TASK REQUIREMENTS: Whenever a line below holds the word "script", copy that line.

GIVEN ENTRIES:
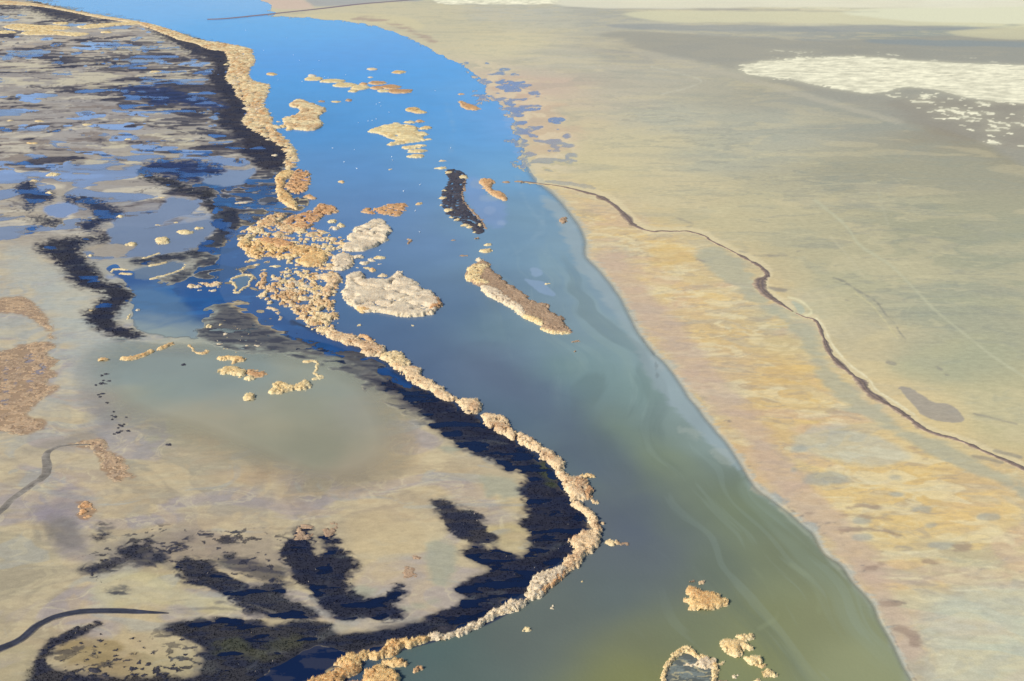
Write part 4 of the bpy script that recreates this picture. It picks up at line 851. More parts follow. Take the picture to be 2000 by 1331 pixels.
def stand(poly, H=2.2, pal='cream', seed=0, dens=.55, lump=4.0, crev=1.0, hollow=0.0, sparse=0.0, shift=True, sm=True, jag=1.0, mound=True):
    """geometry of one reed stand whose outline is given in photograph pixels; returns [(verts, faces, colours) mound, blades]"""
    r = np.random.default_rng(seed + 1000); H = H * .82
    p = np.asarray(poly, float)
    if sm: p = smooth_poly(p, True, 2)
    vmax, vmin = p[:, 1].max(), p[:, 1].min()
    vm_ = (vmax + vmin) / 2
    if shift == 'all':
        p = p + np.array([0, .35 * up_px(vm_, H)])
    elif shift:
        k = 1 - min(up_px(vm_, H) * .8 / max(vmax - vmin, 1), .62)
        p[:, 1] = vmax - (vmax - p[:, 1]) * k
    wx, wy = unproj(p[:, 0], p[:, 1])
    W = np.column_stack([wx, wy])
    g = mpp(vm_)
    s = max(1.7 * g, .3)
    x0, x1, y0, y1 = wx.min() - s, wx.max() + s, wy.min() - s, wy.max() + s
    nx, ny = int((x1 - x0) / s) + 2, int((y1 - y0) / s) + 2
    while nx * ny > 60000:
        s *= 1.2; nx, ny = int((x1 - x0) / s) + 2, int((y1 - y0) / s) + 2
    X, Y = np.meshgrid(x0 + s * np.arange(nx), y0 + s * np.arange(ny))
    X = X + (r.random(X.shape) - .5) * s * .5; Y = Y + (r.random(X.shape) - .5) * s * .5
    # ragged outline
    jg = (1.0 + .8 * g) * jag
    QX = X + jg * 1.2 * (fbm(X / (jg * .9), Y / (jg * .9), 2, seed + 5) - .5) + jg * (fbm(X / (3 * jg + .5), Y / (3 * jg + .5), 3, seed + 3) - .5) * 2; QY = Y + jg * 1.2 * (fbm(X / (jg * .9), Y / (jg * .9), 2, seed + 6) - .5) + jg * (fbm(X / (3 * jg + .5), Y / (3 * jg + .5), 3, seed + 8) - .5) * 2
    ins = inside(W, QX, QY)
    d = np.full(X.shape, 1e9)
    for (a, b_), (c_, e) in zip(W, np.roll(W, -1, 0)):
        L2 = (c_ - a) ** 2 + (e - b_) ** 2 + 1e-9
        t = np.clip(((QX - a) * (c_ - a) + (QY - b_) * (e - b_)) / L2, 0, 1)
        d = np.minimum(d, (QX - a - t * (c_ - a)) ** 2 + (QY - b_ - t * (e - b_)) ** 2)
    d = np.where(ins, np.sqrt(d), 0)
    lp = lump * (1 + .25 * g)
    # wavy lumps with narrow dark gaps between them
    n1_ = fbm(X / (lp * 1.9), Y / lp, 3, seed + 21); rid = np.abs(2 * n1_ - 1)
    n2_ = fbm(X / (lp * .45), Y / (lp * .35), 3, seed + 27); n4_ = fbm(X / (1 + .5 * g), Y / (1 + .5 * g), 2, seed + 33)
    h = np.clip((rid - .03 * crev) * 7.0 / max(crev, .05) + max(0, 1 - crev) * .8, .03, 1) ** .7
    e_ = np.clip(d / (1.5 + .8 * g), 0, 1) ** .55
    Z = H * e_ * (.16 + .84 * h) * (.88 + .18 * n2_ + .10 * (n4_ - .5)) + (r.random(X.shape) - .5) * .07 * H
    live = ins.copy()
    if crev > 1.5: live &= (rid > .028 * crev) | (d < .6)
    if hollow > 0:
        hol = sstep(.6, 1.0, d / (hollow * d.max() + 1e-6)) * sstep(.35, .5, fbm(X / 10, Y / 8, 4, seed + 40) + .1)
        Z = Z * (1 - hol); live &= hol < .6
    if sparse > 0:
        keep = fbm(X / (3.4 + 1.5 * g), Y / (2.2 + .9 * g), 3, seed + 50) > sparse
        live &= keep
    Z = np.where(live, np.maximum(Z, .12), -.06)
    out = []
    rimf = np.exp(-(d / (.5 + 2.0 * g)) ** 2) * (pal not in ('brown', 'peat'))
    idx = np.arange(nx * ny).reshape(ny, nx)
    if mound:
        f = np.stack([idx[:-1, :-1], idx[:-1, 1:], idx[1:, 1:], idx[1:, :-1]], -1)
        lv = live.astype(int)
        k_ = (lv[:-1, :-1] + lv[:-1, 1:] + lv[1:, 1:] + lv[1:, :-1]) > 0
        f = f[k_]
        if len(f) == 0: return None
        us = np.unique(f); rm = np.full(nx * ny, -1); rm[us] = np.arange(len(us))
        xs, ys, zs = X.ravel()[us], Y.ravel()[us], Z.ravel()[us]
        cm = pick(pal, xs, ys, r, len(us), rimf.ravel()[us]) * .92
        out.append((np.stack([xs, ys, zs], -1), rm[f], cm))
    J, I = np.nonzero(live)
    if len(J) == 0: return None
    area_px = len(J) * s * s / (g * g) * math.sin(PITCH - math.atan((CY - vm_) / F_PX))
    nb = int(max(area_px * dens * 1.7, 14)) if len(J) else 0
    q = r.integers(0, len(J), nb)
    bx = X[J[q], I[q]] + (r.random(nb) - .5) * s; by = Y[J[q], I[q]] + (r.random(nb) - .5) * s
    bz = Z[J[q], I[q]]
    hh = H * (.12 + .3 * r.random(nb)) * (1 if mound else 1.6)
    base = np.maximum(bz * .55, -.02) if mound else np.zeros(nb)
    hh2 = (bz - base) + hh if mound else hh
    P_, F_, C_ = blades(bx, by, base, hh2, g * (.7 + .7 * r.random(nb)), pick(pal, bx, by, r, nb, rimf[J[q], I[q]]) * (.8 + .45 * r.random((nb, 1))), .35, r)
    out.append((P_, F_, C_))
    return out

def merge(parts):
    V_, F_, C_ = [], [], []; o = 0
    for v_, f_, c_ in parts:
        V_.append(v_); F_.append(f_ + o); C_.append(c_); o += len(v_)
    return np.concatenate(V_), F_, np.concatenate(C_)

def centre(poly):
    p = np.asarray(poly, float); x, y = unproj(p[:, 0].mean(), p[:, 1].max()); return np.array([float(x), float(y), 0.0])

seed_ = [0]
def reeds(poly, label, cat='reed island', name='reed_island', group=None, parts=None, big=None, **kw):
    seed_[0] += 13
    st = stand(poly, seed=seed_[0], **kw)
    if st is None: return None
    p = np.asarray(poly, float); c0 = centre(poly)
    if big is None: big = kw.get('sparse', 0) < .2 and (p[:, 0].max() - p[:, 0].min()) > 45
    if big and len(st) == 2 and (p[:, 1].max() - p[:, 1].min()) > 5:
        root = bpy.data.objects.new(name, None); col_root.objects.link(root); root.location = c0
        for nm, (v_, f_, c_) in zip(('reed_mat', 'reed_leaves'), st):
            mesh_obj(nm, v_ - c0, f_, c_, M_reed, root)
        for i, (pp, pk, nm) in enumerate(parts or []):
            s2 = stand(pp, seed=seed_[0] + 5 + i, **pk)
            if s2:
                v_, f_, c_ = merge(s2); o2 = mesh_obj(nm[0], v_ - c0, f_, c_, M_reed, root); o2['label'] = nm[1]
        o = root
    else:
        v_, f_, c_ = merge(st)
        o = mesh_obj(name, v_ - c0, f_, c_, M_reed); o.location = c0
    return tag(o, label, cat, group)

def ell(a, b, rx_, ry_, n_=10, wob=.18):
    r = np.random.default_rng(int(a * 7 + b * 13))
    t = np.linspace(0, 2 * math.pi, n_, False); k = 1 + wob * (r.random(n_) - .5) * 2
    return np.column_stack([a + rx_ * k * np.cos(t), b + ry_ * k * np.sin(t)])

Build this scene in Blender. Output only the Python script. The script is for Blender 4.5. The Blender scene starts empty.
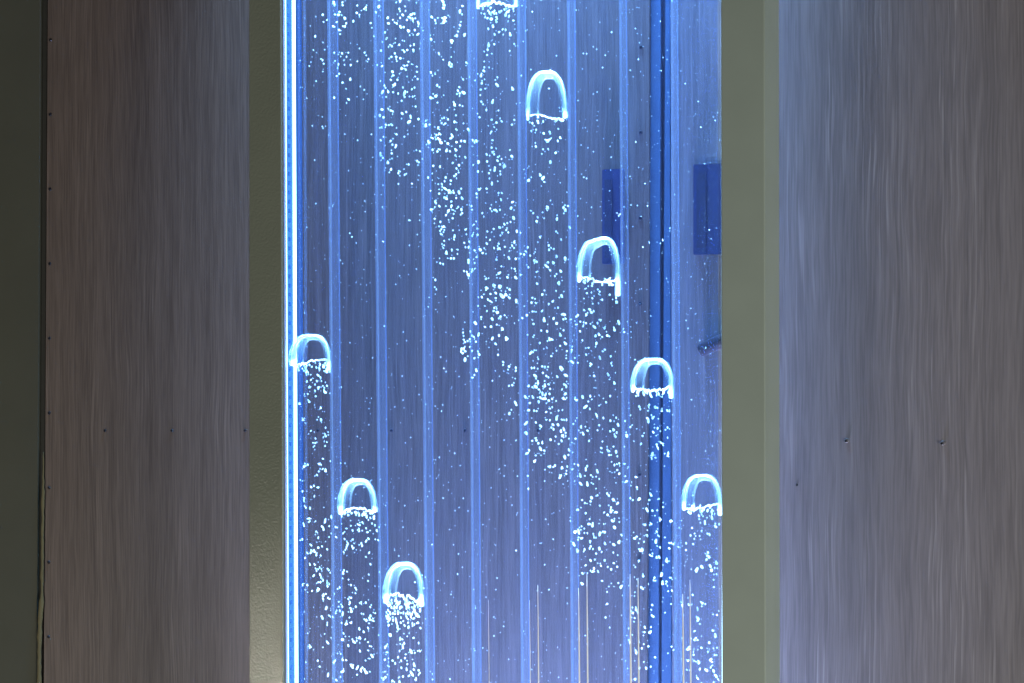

OUTPUT FOR THIS TASK:
Write part 4 of the bpy script that recreates this picture. It picks up at line 851. More parts follow. Take the picture to be 2000 by 1331 pixels.
Build this scene in Blender. Output only the Python script. The script is for Blender 4.5. The Blender scene starts empty.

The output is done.